Le Guin, of course, had the words I was groping for in the face of this rampant dichotomizationifyificationizingism. So I stole them.
“I totally oppose the notion that you can put Art over here on a pedestal, and Entertainment down here in a clown suit. Art and Entertainment and the same thing, in that the more deeply and genuinely entertaining a work it is, the better art it is. … Every artist is deeply serious and passionate about his work, and every artist also wears a clown suit and capers in public for pennies. The fellows who put on the clown suit and the painted grin, but don’t care about performing well, are neither entertainers nor artists; they’re fakes.”
–Le Guin, The Language of the Night, p. 232
There’s more, but that gets at the core of my discontent with the high-road-or-the-no-road types. Their error is that they mistake the style of the clown-paint for the quality of the performance. A capable clown in vulgar paint will deliver capers worth watching. A mime too dignified to move is a fraud. If I prefer the work of Fritz Leiber to the fiction of his younger contemporary Susan Sontag (and I do) it is not because I read nothing but genre paperbacks. It’s because, in fiction, Sontag is a less honest or less capable clown. (If the field in question were essays rather than stories, it would be a different story.) Pulpiness is neither here nor there in evaluating fiction, in short.

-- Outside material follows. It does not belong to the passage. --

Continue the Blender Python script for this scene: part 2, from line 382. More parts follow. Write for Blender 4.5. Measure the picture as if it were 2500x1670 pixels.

“So what?” I hear you scream ask. “Let people have their motionless mime and call it what they want.”
Well, I do (there being nothing I can do to stop it), but I think (there being nothing I can do to stop that, either) there’s a limit to which a popular art can be refined without killing it. Jazz is the example I usually use: it was not only more popular when it was the normative mode of American popular music, it was better. That’s because popular music demands swing (later specialized as bop, rock etc.) and “serious” music does not. (It need not even be music: I cite John Cage.) When jazz became serious music it became “free” to not swing (i.e. free to suck). Audiences stayed away in droves and if jazz is not dead, it is not at all well. And it would be a bad thing if that near-death-by-respectability happened to sf/f.
Because then no one would be left to buy my self-published opus, Someone Who Looks Like Me Saves the Universe with His Big Protuberant Ray-Gun.